GIVEN TASK:
Quote only the lines from the top of the listing below down to and including the line with "w.node_tree.nodes['Background'].inputs[1].default_value = .20".

────

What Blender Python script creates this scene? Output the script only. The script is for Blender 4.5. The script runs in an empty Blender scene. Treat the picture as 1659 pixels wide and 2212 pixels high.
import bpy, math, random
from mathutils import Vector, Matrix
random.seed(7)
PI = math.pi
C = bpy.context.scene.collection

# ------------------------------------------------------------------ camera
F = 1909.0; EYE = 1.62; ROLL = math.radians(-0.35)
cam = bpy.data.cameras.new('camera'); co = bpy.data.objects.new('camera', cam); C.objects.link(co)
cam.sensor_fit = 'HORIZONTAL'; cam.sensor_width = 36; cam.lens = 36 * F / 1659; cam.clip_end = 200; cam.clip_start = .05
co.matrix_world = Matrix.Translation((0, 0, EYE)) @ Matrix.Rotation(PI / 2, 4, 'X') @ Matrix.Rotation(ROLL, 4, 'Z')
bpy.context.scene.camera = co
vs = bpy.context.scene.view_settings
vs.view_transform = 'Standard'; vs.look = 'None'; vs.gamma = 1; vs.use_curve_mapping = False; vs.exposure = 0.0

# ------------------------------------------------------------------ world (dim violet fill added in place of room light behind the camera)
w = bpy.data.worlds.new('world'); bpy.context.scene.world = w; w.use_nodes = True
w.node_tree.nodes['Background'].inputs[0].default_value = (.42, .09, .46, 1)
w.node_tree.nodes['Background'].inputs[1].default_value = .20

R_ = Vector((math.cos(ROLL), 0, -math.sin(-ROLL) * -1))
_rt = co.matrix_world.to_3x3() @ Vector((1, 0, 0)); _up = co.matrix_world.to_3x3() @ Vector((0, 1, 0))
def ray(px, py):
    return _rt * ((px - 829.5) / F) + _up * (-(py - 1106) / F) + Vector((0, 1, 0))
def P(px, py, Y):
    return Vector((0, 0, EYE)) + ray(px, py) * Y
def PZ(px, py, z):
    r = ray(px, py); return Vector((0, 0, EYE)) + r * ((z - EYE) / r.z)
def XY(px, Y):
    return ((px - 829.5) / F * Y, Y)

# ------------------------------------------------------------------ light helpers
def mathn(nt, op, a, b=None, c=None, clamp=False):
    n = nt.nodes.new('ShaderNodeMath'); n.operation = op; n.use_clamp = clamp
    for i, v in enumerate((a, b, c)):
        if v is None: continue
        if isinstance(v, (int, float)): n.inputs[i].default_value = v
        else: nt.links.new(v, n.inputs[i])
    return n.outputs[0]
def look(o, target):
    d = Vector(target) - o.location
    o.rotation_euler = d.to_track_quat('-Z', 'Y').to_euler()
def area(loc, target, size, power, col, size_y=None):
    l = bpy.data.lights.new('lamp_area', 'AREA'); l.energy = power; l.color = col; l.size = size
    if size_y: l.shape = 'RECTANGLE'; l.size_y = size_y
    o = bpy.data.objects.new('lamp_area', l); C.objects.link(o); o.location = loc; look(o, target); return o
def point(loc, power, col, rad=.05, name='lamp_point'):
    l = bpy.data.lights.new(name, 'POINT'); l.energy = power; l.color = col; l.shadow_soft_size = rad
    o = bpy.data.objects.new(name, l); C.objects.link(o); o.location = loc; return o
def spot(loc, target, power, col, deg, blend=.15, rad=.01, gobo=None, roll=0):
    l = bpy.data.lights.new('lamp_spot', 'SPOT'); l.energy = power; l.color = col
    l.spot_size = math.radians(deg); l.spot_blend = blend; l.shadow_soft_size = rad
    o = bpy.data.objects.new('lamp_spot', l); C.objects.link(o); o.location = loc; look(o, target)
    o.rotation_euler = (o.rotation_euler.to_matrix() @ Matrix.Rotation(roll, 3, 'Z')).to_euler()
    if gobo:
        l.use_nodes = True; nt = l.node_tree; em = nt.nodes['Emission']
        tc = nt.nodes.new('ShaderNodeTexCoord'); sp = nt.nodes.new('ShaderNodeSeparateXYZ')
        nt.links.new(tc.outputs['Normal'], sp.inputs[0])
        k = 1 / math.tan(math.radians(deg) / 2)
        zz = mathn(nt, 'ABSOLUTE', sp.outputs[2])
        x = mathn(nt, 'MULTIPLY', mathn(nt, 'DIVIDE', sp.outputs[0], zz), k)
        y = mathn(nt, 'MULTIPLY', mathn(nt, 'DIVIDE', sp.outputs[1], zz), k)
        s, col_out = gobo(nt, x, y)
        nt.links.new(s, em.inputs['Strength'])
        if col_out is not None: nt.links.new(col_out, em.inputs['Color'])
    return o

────

COMPLETED EXERCISE:
What Blender Python script creates this scene? Output the script only. The script is for Blender 4.5. The script runs in an empty Blender scene. Treat the picture as 1659 pixels wide and 2212 pixels high.
import bpy, math, random
from mathutils import Vector, Matrix
random.seed(7)
PI = math.pi
C = bpy.context.scene.collection

# ------------------------------------------------------------------ camera
F = 1909.0; EYE = 1.62; ROLL = math.radians(-0.35)
cam = bpy.data.cameras.new('camera'); co = bpy.data.objects.new('camera', cam); C.objects.link(co)
cam.sensor_fit = 'HORIZONTAL'; cam.sensor_width = 36; cam.lens = 36 * F / 1659; cam.clip_end = 200; cam.clip_start = .05
co.matrix_world = Matrix.Translation((0, 0, EYE)) @ Matrix.Rotation(PI / 2, 4, 'X') @ Matrix.Rotation(ROLL, 4, 'Z')
bpy.context.scene.camera = co
vs = bpy.context.scene.view_settings
vs.view_transform = 'Standard'; vs.look = 'None'; vs.gamma = 1; vs.use_curve_mapping = False; vs.exposure = 0.0

# ------------------------------------------------------------------ world (dim violet fill added in place of room light behind the camera)
w = bpy.data.worlds.new('world'); bpy.context.scene.world = w; w.use_nodes = True
w.node_tree.nodes['Background'].inputs[0].default_value = (.42, .09, .46, 1)
w.node_tree.nodes['Background'].inputs[1].default_value = .20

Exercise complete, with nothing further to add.